On 15.10.2014 04:21, Hans-Peter Diettrich wrote:
Sven Barth schrieb:

At least at first sight there don't seem to be any real (technical)
reasons to not covariance for return values. Parameters would be a
different topic though...

Just so I get the idea right:

=== code begin ===

type
  TBar = class
    function Test: TObject; virtual;
  end;

  TFooBar = class(TBar)
    function Test: TStrings; override;
  end;

//...

I just wonder about the purpose and use of such refinement. Should the
compiler relate on an more specific return type, based on the *static*
type of an object reference? I'd use different names for specialized
methods/properties instead.

The compiler should take into account the type of the variable on which the method is called. See the example code which you have snipped away. ;)

And btw: the compiler even already does that! :)

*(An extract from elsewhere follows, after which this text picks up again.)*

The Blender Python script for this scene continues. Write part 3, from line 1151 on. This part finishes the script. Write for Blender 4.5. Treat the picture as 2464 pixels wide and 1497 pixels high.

OTOH it would be nice to have specialized lists without much coding,
i.e. without writing getters (and setters) which only do typecasts of
their results. Something like

type
   TBar = class
     property Test: TObject ...; virtual;
   end;

   TFooBar = class(TBar)
     property Test: TStrings; override;
   end;

Please note that this kind of override should not require to override
the getters/setters, it only would enforce (static) type checks/casts,
as doable at compile time.

But here the compiler can't guarantee that the Getter behind the property is really a TStrings instead of a TObject. And for the setter we would have the same problem as for methods: if I call the property using a TBar variable and pass something else than a TStrings than the inherited Setter will be called and then (to use the example of a list) a foreign object will reside in the list.